There is a psychological concept known as locus of control. I am again approaching this is a lay person, but the basic idea is that some people believe that the control over their actions and their lives is within themselves and some people believe it is outside of themselves. If I recall correctly, there is a sort of sliding scale to it. Some people believe they control everything and some people believe they control nothing. I think most healthy people are somewhere closer to “they are in control of their actions” but also recognize that there are outside forces over which they have no control.
Julian, the Other Me
I don’t think I’ve ever told anyone about Julian. I brought him up to my wife the other night, in preparation for writing this and she hadn’t heard me say anything about him before. I mentioned previously that when I was around seven-years-old, I heard about the subconscious and the unconscious mind. Hearing about that had a funny effect on me. (NOW where is my locus of control!)
I have never been lucky. Things have often not gone my way. It would not be inaccurate to say I have been through a lot in my life. I think I am mostly good, though. Obviously, I am not well-adjusted in some ways, otherwise I would not be writing this. I since abandoned notions of luck and instead try to make my way through this imperfect world where there are always variable I might overlook. When I was younger, I believed in luck and I believed that I had bad luck. Almost as soon as I learned about the subconscious, I identified mine as an antagonistic force. I named this other me Julian after an evil character in a cartoon at the time. My conception of the subconscious was that it really was another me and that this other me had its own agenda. For some reason, I believed that Julian wanted me to suffer. I believed he was the source of my bad luck and (somehow at that age) I had (already) come to know about sabotage and convinced myself that Julian was causing me to self-sabotage to make life worse for me.

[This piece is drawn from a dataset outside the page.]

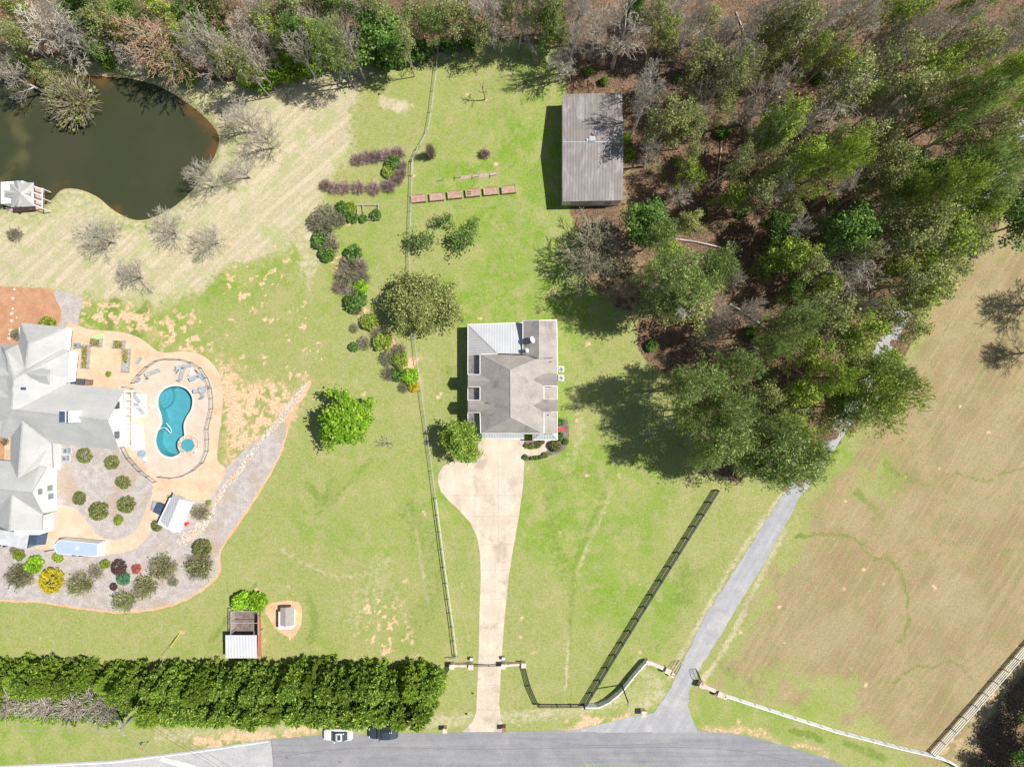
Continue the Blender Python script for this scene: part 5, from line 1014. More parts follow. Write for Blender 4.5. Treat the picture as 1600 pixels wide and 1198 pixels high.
for rr, dd, mt, nm in ((1.12, 0, 'white', 'border'), (1.0, .012, 'red', 'face')):
    b = MB(); rt_ = -.35; b.add([(q[0]+.05+dd*.6+z*0.02+.35*v*.45, q[1]-.05-dd-.05*z+u*math.cos(rt_)*rr*1.0*.55-v*.25, 2.0+v*rr+u*math.sin(rt_)*.2) for z in (0, 1) for u, v in oc], [tuple(range(8)), tuple(range(8, 16))[::-1]]+[(i, (i+1) % 8, 8+(i+1) % 8, 8+i) for i in range(8)]); part(t, nm, b, M[mt])
for x, y, lab in ((739, 1082, 'small dark sprinkler head left of the lower driveway'), (729, 1114, 'small dark marker stake in the grass near the left mailbox'), (967, 593, 'small white utility box on the grass at the shade edge')):
    b = MB(); b.box(*XY(x, y), 0, .45 if x > 900 else .2, .3 if x > 900 else .15, .35); solo('utility_box' if x > 900 else 'lawn_marker', b, M['white'] if x > 900 else M['black'], lab, 'box' if x > 900 else 'marker')
# ------------------------------------------------------------------ trees and shrubs
def mesh_np(name, V, Fq, mat, k):
    me = bpy.data.meshes.new(name); V = np.asarray(V, np.float32); Fq = np.asarray(Fq, np.int32)
    me.vertices.add(len(V)); me.vertices.foreach_set('co', V.ravel()); me.loops.add(Fq.size); me.loops.foreach_set('vertex_index', Fq.ravel())
    me.polygons.add(len(Fq)); me.polygons.foreach_set('loop_start', (np.arange(len(Fq))*k).astype(np.int32)); me.polygons.foreach_set('loop_total', np.full(len(Fq), k, np.int32))
    me.update(calc_edges=True); me.materials.append(mat); return me
def leaves(name, C, size, mat, up=.5, r=None, aspect=1.0, outw=None):
    """one small quad per centre; normals random, biased up and outwards"""
    r = r or rng; n = len(C); N_ = r.normal(size=(n, 3)); N_[:, 2] = np.abs(N_[:, 2])*.8+up*1.8
    if outw is not None: N_ += outw*1.1
    N_ /= np.linalg.norm(N_, axis=1)[:, None]+1e-9; T = r.normal(size=(n, 3)); U = np.cross(N_, T); U /= np.linalg.norm(U, axis=1)[:, None]+1e-9; V_ = np.cross(N_, U)
    s = (size*r.uniform(.6, 1.4, n))[:, None]/2; a = U*s*aspect; b = V_*s
    P_ = np.stack([C-a-b*.25, C-b, C+a+b*.25, C+b], 1).reshape(-1, 3); return mesh_np(name, P_, np.arange(4*n).reshape(n, 4), mat, 4)
def needles(name, C, D, ln, w, mat, r):
    """thin blades from C along direction D"""
    n = len(C); T = r.normal(size=(n, 3))*.55+np.array([0, 0, 1.0]); S = np.cross(D, T); S /= np.linalg.norm(S, axis=1)[:, None]+1e-9
    L_ = (ln*r.uniform(.6, 1.3, n))[:, None]; P_ = np.stack([C-S*w, C+S*w, C+D*L_+S*w*.5, C+D*L_-S*w*.5], 1).reshape(-1, 3)
    return mesh_np(name, P_, np.arange(4*n).reshape(n, 4), mat, 4)
def segs_mesh(name, segs, mat):
    """segs: list of (p0,p1,r0,r1,n)"""
    V = []; Fq = []; o = 0
    for p0, p1, r0, r1, n in segs:
        p0 = np.asarray(p0, float); p1 = np.asarray(p1, float); d = p1-p0; L_ = np.linalg.norm(d)
        if L_ < 1e-5: continue
        d /= L_; a = np.cross(d, (0, 0, 1) if abs(d[2]) < .9 else (1, 0, 0)); a /= np.linalg.norm(a); b = np.cross(d, a); t = np.arange(n)*2*math.pi/n
        cir = np.cos(t)[:, None]*a+np.sin(t)[:, None]*b; V.append(p0+cir*r0); V.append(p1+cir*r1)
        i = np.arange(n); j = (i+1) % n; Fq.append(np.stack([o+i, o+j, o+n+j, o+n+i], 1)); o += 2*n
    return mesh_np(name, np.concatenate(V), np.concatenate(Fq), mat, 4)
def unit(v): return v/(np.linalg.norm(v)+1e-9)
def branching(r, h, spread, first=.25, lv=(7, 5, 5, 5), rad=.22, minr=.028, upb=.35, droop=0.0, lenk=.52, ang=.75, wig=.16):
    """skeleton of a deciduous tree: trunk segments and twig segments separately, plus twig tips"""
    big = []; tw = []; tips = []
    def grow(p, d, L_, rr, level):
        k = 4 if level == 0 else (3 if level < 3 else 2); pts = [p]; q = p; dd = d
        for i in range(k):
            dd = unit(dd+r.normal(size=3)*(.05 if level == 0 else wig)+np.array([0, 0, upb*.12-(droop*.1*level)])); q = q+dd*L_/k; pts.append(q)
        for i in range(k):
            t0, t1 = i/k, (i+1)/k; ra = max(minr, rr*(1-t0*.65)); rb = max(minr*.7, rr*(1-t1*.65))
            (big if level < 2 else tw).append((pts[i], pts[i+1], ra, rb, 6 if level == 0 else (4 if level == 1 else 3)))
        if level >= len(lv): tips.append((q, dd)); return
        n = lv[level]; az0 = r.uniform(0, 6.28)
        for j in range(n):
            u = (first+(1-first)*(j+.7)/n) if level == 0 else (.25+.75*(j+.5)/n); u = min(.98, u+r.uniform(-.04, .04))
            s = u*k; i = min(k-1, int(s)); pp = pts[i]+(pts[i+1]-pts[i])*(s-i); ax = unit(pts[i+1]-pts[i])
            az = az0+j*2.4+r.uniform(-.4, .4); o = unit(np.cross(ax, (math.cos(az), math.sin(az), .2))); th = ang*r.uniform(.75, 1.25)*(1.15-.45*u if level == 0 else 1)
            nd = unit(ax*math.cos(th)+o*math.sin(th)); LL = L_*lenk*(1.15-.55*u if level == 0 else 1.05-.35*u)*r.uniform(.8, 1.2)
            if level == 0: LL = spread*(1.25-.55*u)*r.uniform(.8, 1.15)
            grow(pp, nd, LL, rr*(.55 if level == 0 else .5)*(1-.5*u), level+1)
    grow(np.zeros(3), np.array([0, 0, 1.0]), h*.8, rad, 0)
    return big, tw, tips
PROTO = {}
def proto(kind, parts, R0, H0):
    """parts: list of (name, mesh)"""
    PROTO.setdefault(kind, []).append((parts, R0, H0))
def measured(segs_or_pts):
    a = np.array(segs_or_pts); return float(np.percentile(np.hypot(a[:, 0], a[:, 1]), 93)), float(a[:, 2].max())
def bare(kind, n, h, sp, mbark, mtwig, lv=(8, 5, 5, 5), seed=0, **kw):
    for i in range(n):
        r = np.random.default_rng(seed+i); big, tw, tips = branching(r, h, sp, lv=lv, **kw); R0, H0 = measured([t[0] for t in tips])
        proto(kind, [('trunk', segs_mesh('trunk', big, M[mbark])), ('crown', segs_mesh('crown', tw, M[mtwig]))], R0, H0)
bare('bare', 5, 13, 5.0, 'barkgrey', 'twiggrey', lv=(9, 6, 6, 4), seed=100, rad=.34, minr=.028, ang=.62, wig=.10, lenk=.55)
bare('budding', 2, 13, 6, 'barkgrey', 'twigtan', lv=(9, 6, 5, 6), seed=120, rad=.25, minr=.035, wig=.09, ang=.6)
bare('vase', 4, 5.5, 3.4, 'barkgrey', 'twiggrey', lv=(10, 6, 5, 4), first=.12, seed=130, rad=.17, minr=.013, ang=.52, lenk=.62, wig=.09)
bare('roundbare', 2, 8, 4.2, 'barkbrown', 'twigolive', lv=(13, 7, 6, 5), first=.15, seed=140, rad=.2, minr=.022, ang=.6, wig=.12, lenk=.6)
bare('sapling', 1, 4.2, 1.2, 'barkbrown', 'twiggrey', lv=(6, 3, 2), first=.45, seed=150, rad=.07, minr=.02)
def leafy(kind, n, h, sp, bark, leaf, per=7, size=.34, rad=.7, lv=(8, 5, 4), seed=0, up=.5, tuft=0, **kw):
    for i in range(n):
        r = np.random.default_rng(seed+i); big, tw, tips = branching(r, h, sp, lv=lv, **kw); T = np.array([t[0] for t in tips]); keep = r.random(len(T)) < kw.get('keep', .93)
        R0, H0 = measured(T); cs = []; 
        for t in T: cs.append(t+r.normal(size=(per, 3))*rad*np.array([1, 1, .55]))
        C = np.concatenate(cs); C[:, 2] = np.maximum(C[:, 2], .3)
        o = C-np.array([0, 0, h*.5]); o /= np.linalg.norm(o, axis=1)[:, None]+1e-6
        if tuft: D = unit3(r.normal(size=C.shape)*.8+o*.5+np.array([0, 0, .5])); cm = needles('crown', C, D, tuft, .05, M[leaf], r)
        else: cm = leaves('crown', C, size, M[leaf], up, r, 1.0, o)
        proto(kind, [('trunk', segs_mesh('trunk', big+tw, M[bark])), ('crown', cm)], R0+rad*.8, H0)
def unit3(A): return A/(np.linalg.norm(A, axis=1)[:, None]+1e-9)
leafy('olive', 5, 13, 4.6, 'barkgrey', 'olive', per=9, size=.26, rad=.62, lv=(8, 5, 5), seed=200, rad_=0) if False else None
def leafy2(kind, n, h, sp, bark, leaf, per, size, cl, lv, seed, up=.5, tuft=0, **kw):
    for i in range(n):
        r = np.random.default_rng(seed+i); big, tw, tips = branching(r, h, sp, lv=lv, **kw); T = np.array([t[0] for t in tips]); R0, H0 = measured(T)
        w_ = r.uniform(.5, 1.0, len(T)); C = np.concatenate([t+r.normal(size=(max(1, int(per*w)), 3))*cl*np.array([1, 1, .5]) for t, w in zip(T, w_)]); C[:, 2] = np.maximum(C[:, 2], .25)
        o = unit3(C-np.array([0, 0, h*.45]))
        cm = needles('crown', C, unit3(r.normal(size=C.shape)*.8+o*.5+np.array([0, 0, .55])), tuft, size, M[leaf], r) if tuft else leaves('crown', C, size, M[leaf], up, r, 1.0, o)
        proto(kind, [('trunk', segs_mesh('trunk', big+tw, M[bark])), ('crown', cm)], R0+cl*.9, H0)
leafy2('olive', 5, 13, 4.6, 'barkgrey', 'olive', 8, .30, .45, (8, 5, 5, 2), 200, rad=.2, minr=.03)
leafy2('fresh', 3, 11, 4.2, 'barkgrey', 'fresh', 13, .32, .42, (9, 5, 5), 210, rad=.18, minr=.03)
leafy2('pine', 5, 17, 4.6, 'barkbrown', 'pine', 48, .055, .42, (15, 5, 2), 220, tuft=.42, first=.45, rad=.24, minr=.035, ang=1.1)
leafy2('greenpine', 3, 16, 5.0, 'barkbrown', 'fresh', 48, .055, .42, (16, 5, 2), 230, tuft=.45, first=.4, rad=.25, minr=.035, ang=1.05)
leafy2('deep', 3, 10, 4.6, 'barkbrown', 'deep', 20, .32, .5, (9, 6, 5), 240, rad=.2, minr=.03)
leafy2('vividtree', 1, 8.5, 3.7, 'barkgrey', 'vivid', 27, .30, .34, (12, 6, 6), 260, first=.2, rad=.18, minr=.03, wig=.1)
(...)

Looking back I see my belief in Julian as a manifestation of the fact that as a young child I didn’t see myself as being in control of my actions. I saw myself at the mercy of another and perhaps since I didn’t have an obvious other to put the blame on, I decided it was this other part of me. If Julian was responsible for everything wrong in my life that meant that I wasn’t. I could enable myself to be a victim of this unassailable enemy. If this other me was trapped inside my mind and inside my body I had no way to fight him. I had no control over my misfortunes because while he was powerful enough to reach beyond “Matthew,” I imagined that I couldn’t reach back to him. Putting this into words is helping me to see what a flimsy self-deception was able to work on me. There really is a plot hole so to speak in my perception of how this other me was able to operate. I never did win out over Julian. I never lost either. Well maybe I did. I cannot remember when I stopped thinking about Julian and how he affected my life. I wonder what that means.
A Broken Mirror Holds Some Truths
It is hard to accept blame for what we have done or what others have made us feel is our doing. I know that my mistakes are mine and that my life is one of many in a complex interconnected web, each node bearing on the next and the next so that the origin of any traumatic event in our lives is near impossible to trace. Perhaps tracing it back is fruitless. I don’t care who hurt me or why or how because what matters is now. What I will do in the moment. This moment. Each moment.
Looking into my history doesn’t run counter to that. I am not looking for excuses in my past. I have already taken steps to move forward. I am working to make myself into my ideal self: unshackled from anger, relaxed enough to go with the flow, firm in my commitment to be kind and pursue peace in all circumstances. Julian was my excuse for so much for too long. I think he faded away because I was self-conscious about having identified this other me as I got older. I think that was a mistake. In some ways, I wish I had held onto Julian. Maybe he could have shown me things I refused to see for years. Perhaps in letting him go, I really did become my own worse enemy.